Begitulah Allah mengibaratkan orang yang suka menggibah dengan perumpamaan yang
sangat buruk.
Banyak kesempatan bagi ibu-ibu untuk menggosip. Pada saat berbelanja sambil
mengelilingi gerobak tukang sayur, menyuapi anak di halaman, pada acara arisan
dan lain-lain. Kadang-kadang disambut dengan pembenaran dengan dalih, Ini
fakta, untuk diambil pelajarannya!. Padahal di balik itu akan lebih banyak
faktor ghibah daripada pelajarannya.
Benarkah orang cenderung suka mengghibah, bahkan terkesan menikmatinya? Menurut
seorang pengasuh konsultasi keluarga pada sebuah media cetak, bahwa rubriknya
tetap disukai pembaca selama puluhan tahun. Adalah karena kecenderungan. Orang
cenderung ingin tahu masalah yang terjadi pada orang lain. Jika demikian,
tentunya kita harus sering melakukan istighfar mohon ampun kepada Allah sebab
Syaitan dengan mudah mempengaruhi hati kita sehingga tanpa disadari kita tengah
menumpuk dosa akibat pergunjingan.
Setiap orang mempunyai harga diri yang harus dihormati. Membuat malu seseorang
adalah perbuatan dosa. Tiada seseorang yang menutupi cacat seseorang di dunia,
melainkan kelak di hari kiamat Allah pasti akan menutupi cacatnya” (HR.
Muslim).
Sosialisasi pergunjingan di televisi bagaimanapun harus dihindari. Jangan
sampai kita merasa tidak berdosa melakukannya. Bahkan merasa terhibur dengan
informasi semacam itu. Kita mesti berhati-hati.

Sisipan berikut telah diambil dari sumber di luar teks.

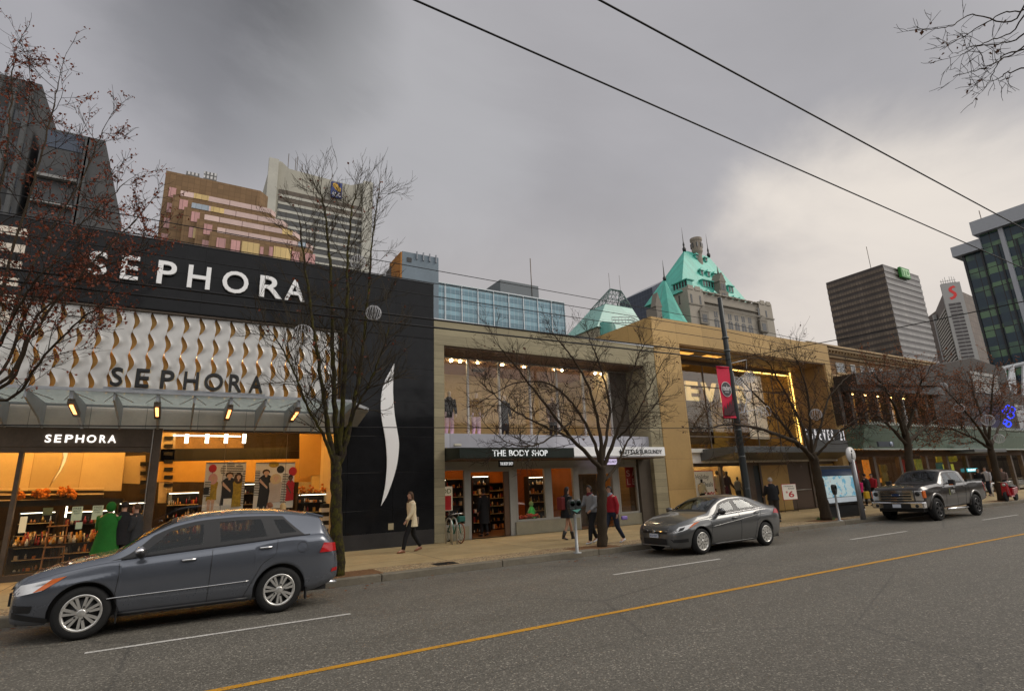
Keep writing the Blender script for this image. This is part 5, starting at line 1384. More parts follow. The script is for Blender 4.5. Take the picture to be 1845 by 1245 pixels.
# ---- dark brown bank slab with green square sign
TY = 150
c = at(1590, 476, TY); q = at(1655, 498, TY); yl = at(1488.5, 512.6, X=c.x).y
D1 = thing('brown_office_slab', 'dark brown ribbon-windowed office slab with a green square sign reading TD', 'tower', (c.x + 20, TY, 0))
b = MB(); b.box(c.x, q.x, TY, yl, 0, c.z); par('wall', b, mat('dark_bronze_wall', (.060, .048, .042), .35, .2, var=.15, scale=.05, joints=(1.6, 300), jw=.1, jcol=(.05, .04, .036)), D1)
fl_ = (c.z - at(1512.5, 626, X=c.x).z) / 11.3
M_RIBL = mat('brown_ribbon_window', (.145, .112, .082), .25, spec=.4, var=.35, scale=.05, joints=(1.6, 300), jw=.12, jcol=(.08, .06, .05))
M_RIBF = mat('grey_ribbon_window', (.185, .17, .155), .25, spec=.5, var=.35, scale=.04, joints=(1.6, 300), jw=.10, jcol=(.12, .11, .10))
for k in range(24):
    z = c.z - 2.2 - k * fl_
    if z < 30: break
    b = MB(); b.box(c.x - .25, c.x - .02, TY, yl, z - fl_ * .52, z); par('window_band', b, M_RIBL, D1)
    b = MB(); b.box(c.x, q.x, TY - .25, TY - .02, z - fl_ * .52, z); par('window_band', b, M_RIBF, D1)
a, e = at(1623, 501, TY - .5), at(1632.5, 487, TY - .5)
sg = thing('bank_sign', 'green square bank sign reading TD at the top of the brown slab', 'sign', ((a.x + e.x) / 2, TY - .6, a.z))
b = MB(); b.box(a.x - 1.6, e.x, TY - 2.2, TY - .3, a.z, e.z); par('board', b, mat('bank_green', (.03, .20, .03), .4), sg, bevel=.3)
b = MB(); word(b, 'TD', a.x - .6, e.x - .8, a.z + 1.2, e.z - 1.2, TY - 2.21, .1, .03); par('letters', b, mat('pale_green_letter', (.35, .6, .3), .4), sg)
a = at(1570, 487, TY + 20); b = MB(); b.tube([(a.x, TY + 20, a.z - 4), (a.x, TY + 20, a.z + 17)], .2, 4); par('mast', b, M_BRONZE, D1)

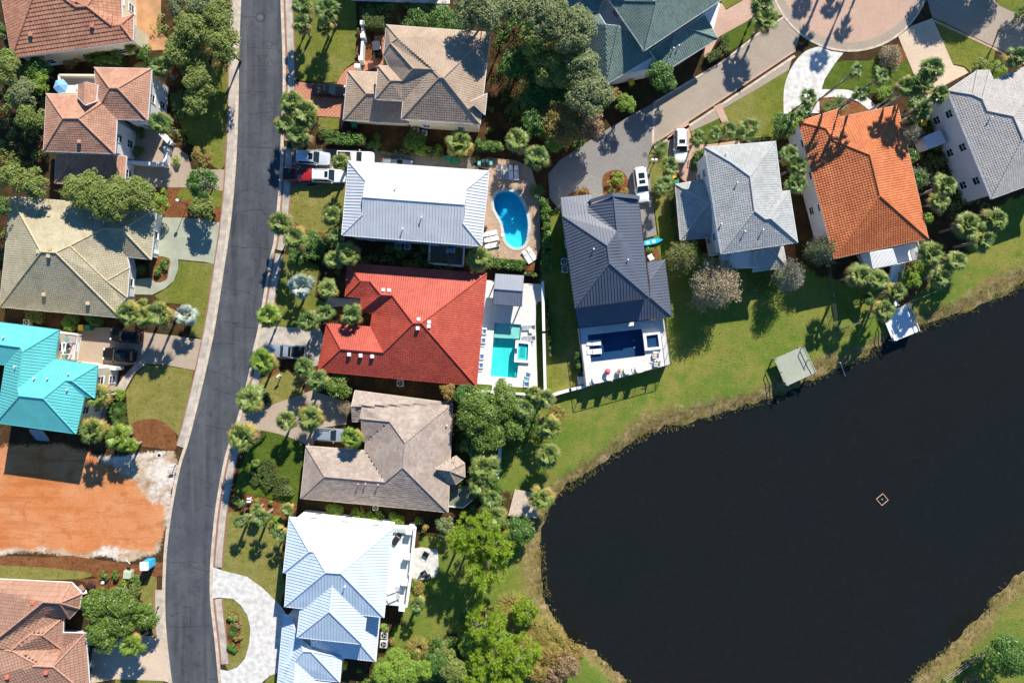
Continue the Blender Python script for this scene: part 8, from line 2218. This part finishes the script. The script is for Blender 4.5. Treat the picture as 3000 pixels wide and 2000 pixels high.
# ================================================================ small things
def bin_(f, x, y, ang, label, body, lid, z=.05):
 px, py = f(x, y); w = P(px, py, 1.0); r = thing('wheelie_bin', label, 'bin', (w.x, w.y, z), math.radians(ang), 'wheelie bins')
 MB().rbox((0, 0, .5), (.72, .8, 1.0), .07, tp=1.0).build('body', body, r)
 MB().rbox((.02, 0, 1.04), (.80, .86, .1), .08, tp=.96).build('lid', lid, r)
 for s in (-.3, .3): MB().tube([(-.36, s - .06, .12), (-.36, s + .06, .12)], .12, 10).build('wheel', M_BLACK, r)
 MB().tube([(-.42, -.28, .98), (-.42, .28, .98)], .03, 6).build('handle', M_BLACK, r)
B_Y = mat_plain('yellow bin plastic', (.80, .46, .02), .5, .06, 2); B_G = mat_plain('green bin plastic', (.015, .20, .10), .5, .08, 2)
bin_(R4, 930, 155, 0, 'yellow bin beside a green one behind the turquoise house', B_G, B_Y); bin_(R4, 1005, 158, 0, 'green bin beside a yellow one behind the turquoise house', B_G, B_G)
bin_(R7, 1970, 730, 10, 'bright yellow bin at the grey wing corner', B_Y, B_Y); bin_(R7, 1988, 782, 10, 'green bin against the yellow one at the grey wing', B_G, B_G)
bin_(R6, 845, 100, -20, 'left green bin below the palm with yellowing fronds', B_G, B_G); bin_(R6, 918, 128, -20, 'right green bin below the palm with yellowing fronds', B_G, B_G)
bin_(t40, 958, 1132, 0, 'yellow lidded bin in the shade by the lilac wall', B_G, B_Y); bin_(R3, 684, 1422, 0, 'yellow bin under the white house porch roof', B_Y, B_Y); bin_(t10, 1370, 1145, 0, 'green bin beside the taupe garage south eaves', B_G, B_G)
px, py = t30(150, 760); bin_(t30, 155, 755, 20, 'yellow lidded bin in the shade below the green roof', B_G, B_Y)
def ac(f, x, y, label, ang=0, s=.85):
 px, py = f(x, y); w = P(px, py, .8); r = thing('air_conditioner', label, 'air conditioner', (w.x, w.y, .05), math.radians(ang), 'air conditioners beside the houses')
 MB().rbox((0, 0, .42), (s, s, .84), .05).build('cabinet', mat_plain('condenser cabinet', (.55, .55, .53), .6, .06, 2), r)
 MB().lathe((0, 0, 0), [(s * .4, .842), (s * .4, .86), (s * .37, .862)], 18).build('fan_well', M_DARKMETAL, r)
 m = MB()
 for k in range(3): m.box((s * .17 * math.cos(k * 2.09), s * .17 * math.sin(k * 2.09), .875), (s * .3, .12, .01), k * 2.09)
 m.lathe((0, 0, 0), [(.07, .87), (.06, .89)], 10); m.build('fan', mat_plain('fan blades', (.35, .35, .35), .5), r)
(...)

Bahaya ghibah harus senantiasa
ditanamkan agar kita senantiasa sadar akan bahayanya. Benar kiranya jika
dikatakan bahwa dulu orang tinggal di dalam rumah karena menghindari bahaya
dari luar. Kini bahaya justru berasal dari dalam rumah sendiri yaitu dengan
hadirnya acara yang menurunkan kualitas iman di televisi.